All of the data must be printed exactly; please include every line.

- [Information shown]
********

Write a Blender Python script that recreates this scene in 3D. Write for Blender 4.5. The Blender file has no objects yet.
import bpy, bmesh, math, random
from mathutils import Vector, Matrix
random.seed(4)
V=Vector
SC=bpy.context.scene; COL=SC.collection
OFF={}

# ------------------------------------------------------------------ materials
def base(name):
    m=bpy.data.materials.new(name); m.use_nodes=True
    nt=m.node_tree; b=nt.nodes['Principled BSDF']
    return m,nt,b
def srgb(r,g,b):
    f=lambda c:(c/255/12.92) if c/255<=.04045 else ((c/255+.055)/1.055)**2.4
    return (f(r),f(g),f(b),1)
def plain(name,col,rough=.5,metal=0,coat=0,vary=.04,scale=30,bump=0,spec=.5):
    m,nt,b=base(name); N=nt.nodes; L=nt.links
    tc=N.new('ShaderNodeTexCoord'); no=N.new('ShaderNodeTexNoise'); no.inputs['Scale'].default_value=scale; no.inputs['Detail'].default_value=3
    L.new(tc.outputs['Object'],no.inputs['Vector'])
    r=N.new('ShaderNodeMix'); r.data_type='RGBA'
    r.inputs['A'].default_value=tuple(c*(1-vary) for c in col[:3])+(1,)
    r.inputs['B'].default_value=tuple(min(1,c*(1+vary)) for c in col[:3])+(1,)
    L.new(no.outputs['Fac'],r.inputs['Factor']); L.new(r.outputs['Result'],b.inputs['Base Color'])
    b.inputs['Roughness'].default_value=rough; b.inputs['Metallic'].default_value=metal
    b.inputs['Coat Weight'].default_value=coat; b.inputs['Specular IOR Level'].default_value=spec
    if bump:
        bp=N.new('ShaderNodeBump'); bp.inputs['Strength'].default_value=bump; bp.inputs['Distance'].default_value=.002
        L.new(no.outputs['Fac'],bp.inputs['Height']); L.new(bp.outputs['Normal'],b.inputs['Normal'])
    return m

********

- [Completed task]
Write a Blender Python script that recreates this scene in 3D. Write for Blender 4.5. The Blender file has no objects yet.
import bpy, bmesh, math, random
from mathutils import Vector, Matrix
random.seed(4)
V=Vector
SC=bpy.context.scene; COL=SC.collection
OFF={}

# ------------------------------------------------------------------ materials
def base(name):
    m=bpy.data.materials.new(name); m.use_nodes=True
    nt=m.node_tree; b=nt.nodes['Principled BSDF']
    return m,nt,b
def srgb(r,g,b):
    f=lambda c:(c/255/12.92) if c/255<=.04045 else ((c/255+.055)/1.055)**2.4
    return (f(r),f(g),f(b),1)
def plain(name,col,rough=.5,metal=0,coat=0,vary=.04,scale=30,bump=0,spec=.5):
    m,nt,b=base(name); N=nt.nodes; L=nt.links
    tc=N.new('ShaderNodeTexCoord'); no=N.new('ShaderNodeTexNoise'); no.inputs['Scale'].default_value=scale; no.inputs['Detail'].default_value=3
    L.new(tc.outputs['Object'],no.inputs['Vector'])
    r=N.new('ShaderNodeMix'); r.data_type='RGBA'
    r.inputs['A'].default_value=tuple(c*(1-vary) for c in col[:3])+(1,)
    r.inputs['B'].default_value=tuple(min(1,c*(1+vary)) for c in col[:3])+(1,)
    L.new(no.outputs['Fac'],r.inputs['Factor']); L.new(r.outputs['Result'],b.inputs['Base Color'])
    b.inputs['Roughness'].default_value=rough; b.inputs['Metallic'].default_value=metal
    b.inputs['Coat Weight'].default_value=coat; b.inputs['Specular IOR Level'].default_value=spec
    if bump:
        bp=N.new('ShaderNodeBump'); bp.inputs['Strength'].default_value=bump; bp.inputs['Distance'].default_value=.002
        L.new(no.outputs['Fac'],bp.inputs['Height']); L.new(bp.outputs['Normal'],b.inputs['Normal'])
    return m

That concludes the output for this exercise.